Pour LFI et Mélenchon, qui avait reçu juste en-dessous de 20 pour cent des voix aux élections présidentielles de 2017, le vote de 4,2 pour cent sonne comme un désaveu. Suite au plus grand désastre sanitaire en plus d’un siècle, LFI ne s’est pas posé en alternative à la gestion désastreuse et politiquement criminelle par le parti au pouvoir dans l’intérêt de l’aristocratie financière,

Au second tour, LFI s'aligne sur les partis bourgeois, prétendument afin de faire barrage au Rassemblement National. Mélenchon appelle à ne pas laisser de région au RN, en déclarant: « Nous lançons un appel pour ne pas ajouter à tous les malheurs de notre démocratie, une affliction de plus. Nous ferons ce qu'il faut pour convaincre chacune et chacun qu'il ne faut pas donner de région au Rassemblement national ».

En France, Macron et l’ensemble de l'establishment politique ont largement contribué à la montée de RN en légitimant la politique de l'extrême droite ces dernières années. Alors qu’il a mené des attaques contre les travailleurs en collaboration avec les syndicats, Macron a continué à promouvoir l'extrême droite.

Après sa victoire en 2017, Macron a fait le « salut républicain » envers Marine Le Pen et ses partisans. Des forces au sein de son ministère de la Culture ont tenté de faire éditer les œuvres de Charles Maurras, le dirigeant antisémite au 20e siècle de l’Action française, pilier du régime collaborationniste de Vichy et traître condamné à la Libération. En 2018, alors qu’il lançait les forces de l’ordre contre les « gilets jaunes », il a salué le dictateur collaborationniste Philippe Pétain en tant que « grand soldat ».

Depuis le début de la pandémie, le gouvernement Macron a fourni des milliards d’euros aux banques et aux grandes entreprises tout en poursuivant une politique d’immunité collective qui a coûté plus de 110.000 vies en France et plus d’un million en Europe. Pendant cette période, les plus riches ont énormément augmenté leurs fortunes alors que la majorité de la population a vu l’effondrement de son niveau de vie.

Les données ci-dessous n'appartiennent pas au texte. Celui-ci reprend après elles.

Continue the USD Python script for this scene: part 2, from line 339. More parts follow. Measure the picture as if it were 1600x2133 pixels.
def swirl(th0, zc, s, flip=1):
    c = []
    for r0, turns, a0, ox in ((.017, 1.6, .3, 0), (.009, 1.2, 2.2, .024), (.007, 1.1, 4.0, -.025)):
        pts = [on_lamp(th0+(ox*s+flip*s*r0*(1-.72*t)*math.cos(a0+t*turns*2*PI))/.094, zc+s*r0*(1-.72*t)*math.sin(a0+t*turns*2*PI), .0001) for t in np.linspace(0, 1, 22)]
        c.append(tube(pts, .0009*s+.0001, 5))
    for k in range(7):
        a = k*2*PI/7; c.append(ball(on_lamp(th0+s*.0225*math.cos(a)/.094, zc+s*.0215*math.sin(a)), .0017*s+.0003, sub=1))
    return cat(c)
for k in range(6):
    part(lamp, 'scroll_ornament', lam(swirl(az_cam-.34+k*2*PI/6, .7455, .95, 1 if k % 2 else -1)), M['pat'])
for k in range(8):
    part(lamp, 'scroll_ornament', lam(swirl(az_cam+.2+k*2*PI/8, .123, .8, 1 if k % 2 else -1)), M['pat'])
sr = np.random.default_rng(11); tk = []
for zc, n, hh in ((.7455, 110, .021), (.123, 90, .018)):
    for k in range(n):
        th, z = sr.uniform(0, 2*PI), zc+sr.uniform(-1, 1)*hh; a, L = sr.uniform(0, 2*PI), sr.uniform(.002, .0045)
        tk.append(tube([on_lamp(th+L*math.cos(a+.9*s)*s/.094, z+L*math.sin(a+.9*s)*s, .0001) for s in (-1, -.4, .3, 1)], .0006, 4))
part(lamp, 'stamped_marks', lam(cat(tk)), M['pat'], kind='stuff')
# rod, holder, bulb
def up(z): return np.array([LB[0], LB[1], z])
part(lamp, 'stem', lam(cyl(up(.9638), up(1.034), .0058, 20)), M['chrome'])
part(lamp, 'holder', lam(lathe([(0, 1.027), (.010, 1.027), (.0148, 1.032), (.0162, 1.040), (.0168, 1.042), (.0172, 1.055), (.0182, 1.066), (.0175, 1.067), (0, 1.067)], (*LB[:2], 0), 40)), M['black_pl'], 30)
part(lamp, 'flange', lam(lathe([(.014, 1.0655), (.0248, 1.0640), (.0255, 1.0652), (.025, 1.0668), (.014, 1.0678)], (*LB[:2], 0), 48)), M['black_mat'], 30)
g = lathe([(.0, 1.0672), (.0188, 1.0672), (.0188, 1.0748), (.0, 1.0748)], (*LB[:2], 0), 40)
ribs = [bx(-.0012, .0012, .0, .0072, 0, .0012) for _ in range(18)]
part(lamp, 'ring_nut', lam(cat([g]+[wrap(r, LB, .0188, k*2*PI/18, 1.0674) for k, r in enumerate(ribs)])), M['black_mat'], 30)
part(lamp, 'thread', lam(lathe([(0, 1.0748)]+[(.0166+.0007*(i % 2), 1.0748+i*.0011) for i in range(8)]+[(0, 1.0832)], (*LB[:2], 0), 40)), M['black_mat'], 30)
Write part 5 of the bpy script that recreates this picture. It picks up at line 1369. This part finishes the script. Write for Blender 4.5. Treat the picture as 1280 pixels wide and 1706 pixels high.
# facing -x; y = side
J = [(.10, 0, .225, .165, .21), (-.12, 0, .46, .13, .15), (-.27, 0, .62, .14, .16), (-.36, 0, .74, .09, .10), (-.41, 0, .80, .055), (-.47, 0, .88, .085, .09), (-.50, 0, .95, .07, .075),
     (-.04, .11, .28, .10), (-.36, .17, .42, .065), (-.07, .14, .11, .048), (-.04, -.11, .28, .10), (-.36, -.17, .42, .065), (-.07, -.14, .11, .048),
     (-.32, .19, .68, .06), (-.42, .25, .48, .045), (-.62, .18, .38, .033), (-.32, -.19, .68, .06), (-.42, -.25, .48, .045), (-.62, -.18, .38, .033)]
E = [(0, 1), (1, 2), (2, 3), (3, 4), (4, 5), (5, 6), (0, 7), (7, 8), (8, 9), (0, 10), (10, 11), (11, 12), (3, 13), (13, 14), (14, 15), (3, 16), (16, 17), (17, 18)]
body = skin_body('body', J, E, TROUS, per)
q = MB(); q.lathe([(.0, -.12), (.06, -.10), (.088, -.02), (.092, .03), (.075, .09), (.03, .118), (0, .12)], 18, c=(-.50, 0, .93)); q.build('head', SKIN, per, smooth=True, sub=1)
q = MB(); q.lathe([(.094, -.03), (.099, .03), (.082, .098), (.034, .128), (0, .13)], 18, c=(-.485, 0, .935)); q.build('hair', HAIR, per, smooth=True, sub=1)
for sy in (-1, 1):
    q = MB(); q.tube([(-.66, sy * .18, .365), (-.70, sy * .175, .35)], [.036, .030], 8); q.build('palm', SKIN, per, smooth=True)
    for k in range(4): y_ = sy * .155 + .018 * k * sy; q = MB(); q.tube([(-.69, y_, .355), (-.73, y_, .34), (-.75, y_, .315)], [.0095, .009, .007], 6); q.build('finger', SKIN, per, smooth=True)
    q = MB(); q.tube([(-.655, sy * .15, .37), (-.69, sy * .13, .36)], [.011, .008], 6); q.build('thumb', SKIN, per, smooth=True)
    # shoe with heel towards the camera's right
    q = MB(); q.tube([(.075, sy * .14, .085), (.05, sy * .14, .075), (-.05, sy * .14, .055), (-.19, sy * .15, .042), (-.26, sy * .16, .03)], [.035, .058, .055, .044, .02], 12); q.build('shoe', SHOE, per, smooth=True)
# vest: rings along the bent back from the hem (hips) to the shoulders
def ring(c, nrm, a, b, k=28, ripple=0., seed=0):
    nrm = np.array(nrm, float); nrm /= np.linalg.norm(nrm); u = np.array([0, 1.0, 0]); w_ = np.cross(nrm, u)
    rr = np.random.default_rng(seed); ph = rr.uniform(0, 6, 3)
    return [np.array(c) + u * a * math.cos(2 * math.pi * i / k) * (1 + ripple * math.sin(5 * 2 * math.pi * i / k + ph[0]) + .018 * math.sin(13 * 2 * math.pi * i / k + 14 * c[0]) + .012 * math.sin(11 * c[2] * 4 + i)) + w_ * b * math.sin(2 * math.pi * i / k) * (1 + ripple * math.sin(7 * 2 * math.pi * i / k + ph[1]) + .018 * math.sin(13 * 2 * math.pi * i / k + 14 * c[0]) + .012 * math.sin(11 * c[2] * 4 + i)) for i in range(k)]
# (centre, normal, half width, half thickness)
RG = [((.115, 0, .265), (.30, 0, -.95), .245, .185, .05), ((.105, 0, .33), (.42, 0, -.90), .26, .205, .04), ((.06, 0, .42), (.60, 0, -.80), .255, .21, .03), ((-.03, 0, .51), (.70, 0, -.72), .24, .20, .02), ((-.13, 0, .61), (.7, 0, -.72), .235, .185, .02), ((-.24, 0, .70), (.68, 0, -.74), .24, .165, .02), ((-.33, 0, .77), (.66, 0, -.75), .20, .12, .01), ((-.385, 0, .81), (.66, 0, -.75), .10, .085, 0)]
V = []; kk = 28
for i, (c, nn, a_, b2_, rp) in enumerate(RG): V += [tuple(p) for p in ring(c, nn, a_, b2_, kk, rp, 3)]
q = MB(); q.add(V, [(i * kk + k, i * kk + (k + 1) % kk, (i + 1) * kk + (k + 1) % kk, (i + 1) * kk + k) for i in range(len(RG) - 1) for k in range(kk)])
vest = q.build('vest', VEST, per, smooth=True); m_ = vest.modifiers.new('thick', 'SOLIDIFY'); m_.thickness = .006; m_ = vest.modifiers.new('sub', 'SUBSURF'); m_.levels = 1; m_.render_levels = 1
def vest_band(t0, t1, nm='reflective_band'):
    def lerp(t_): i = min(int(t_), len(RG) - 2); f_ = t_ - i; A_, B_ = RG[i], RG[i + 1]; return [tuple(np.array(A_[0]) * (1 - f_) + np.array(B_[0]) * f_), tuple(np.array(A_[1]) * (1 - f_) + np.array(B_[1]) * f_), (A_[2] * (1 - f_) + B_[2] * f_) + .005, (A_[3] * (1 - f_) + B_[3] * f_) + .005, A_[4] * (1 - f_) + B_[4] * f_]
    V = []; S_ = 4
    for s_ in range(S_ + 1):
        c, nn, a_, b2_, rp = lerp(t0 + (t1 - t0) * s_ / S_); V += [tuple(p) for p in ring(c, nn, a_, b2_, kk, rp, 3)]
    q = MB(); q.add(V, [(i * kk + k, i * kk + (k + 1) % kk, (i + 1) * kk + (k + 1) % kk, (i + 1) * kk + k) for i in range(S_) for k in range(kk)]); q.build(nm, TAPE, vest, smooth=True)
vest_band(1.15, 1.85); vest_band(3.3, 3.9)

Suite à la pandémie, Macron a adopté une large part du programme du RN pour tenter de miner définitivement les droits démocratiques: loi contre le séparatisme, sabordant la loi de 1905 sur la laïcité et la séparation de l'église et de l’État et qui ouvre la voie à des dissolutions arbitraires d’organisations culturelles et politiques; la loi de sécurité globale qui couvre les violences policières contre les manifestants.

Ceci souligne que le système politique français est insensible à la montée de la colère sociale parmi les travailleurs, et verrouillé par des serviteurs des intérêts de l’aristocratie financière. Quel que soit le résultat final des élections, elles ne résoudront aucun des problèmes fondamentaux auxquels font face les travailleurs. La question décisive demeure la mobilisation de la classe ouvrière en France et à travers le monde sur la base d’une opposition socialiste et internationaliste aux politiques sanitaires, sociales et sécuritaires réactionnaires des élites dirigeantes.